How to plant Hermodactylus bulbs


Hermodactylus are fully hardy and will be happy outdoors throughout winter without frost protection, but they do appreciate a sheltered spot. They should be planted between September and early November for best results, although they can be planted until December providing they are still firm and fresh. They won’t store until the following year.

— Hermodactylus grow from tubers which are small, elongated and yellow/cream in colour with a brown outer layer. They can be planted directly outside in borders or patio containers.

— They struggle with clay soil. If you have a heavy soil, it is best to grow in containers instead with multipurpose compost. In borders you can incorporate lots of compost and some grit or sand prior to planting to aid drainage.

— Choose a position in full sun or partial/dappled shade. They look great in stone planters and gravel gardens.

— Plant the tubers on their side (lengthways) at a depth of around 3-5cm.
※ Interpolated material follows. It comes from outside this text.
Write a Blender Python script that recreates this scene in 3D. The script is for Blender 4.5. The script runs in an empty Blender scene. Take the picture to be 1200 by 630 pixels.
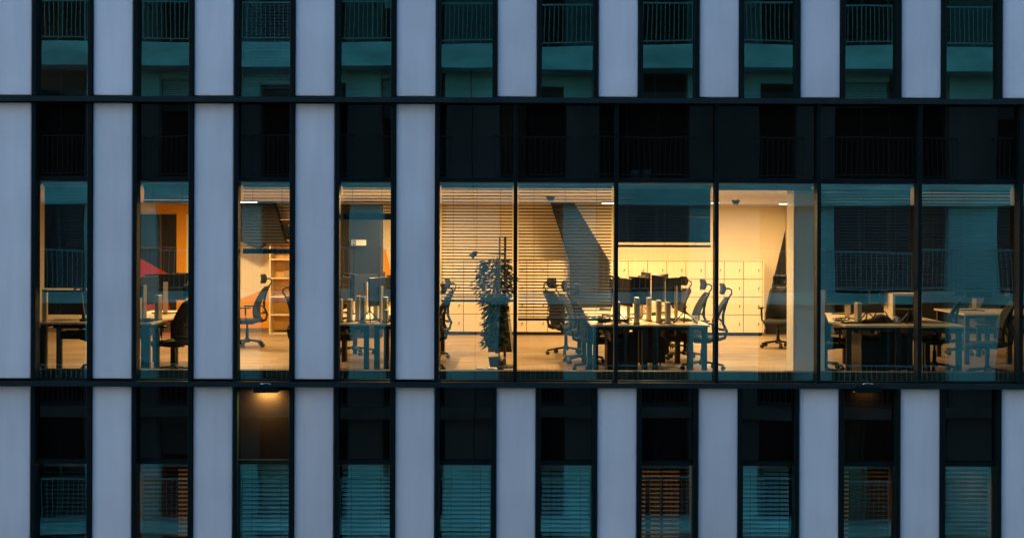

— Space the bulbs around 10-15cm apart from each other or 5-10cm apart in pots for a full display. If planting in beds, group them into clusters to make a bigger impact.

— Cover back over with soil/compost after planting. If the soil is very dry, it’s a good idea to water them in after planting to settle them. They will not require any further watering through winter unless it is very mild and dry. They will only require water in spring if it is warm and the soil is dry.

Plant calendar

  • Planting
  • Flowering

Gracy knows: Hermodactylus

"Botanists reclassified this species, shifting it from the genus Iris, and when you look at the blooms, you’ll be able to see why it once fell within this genus."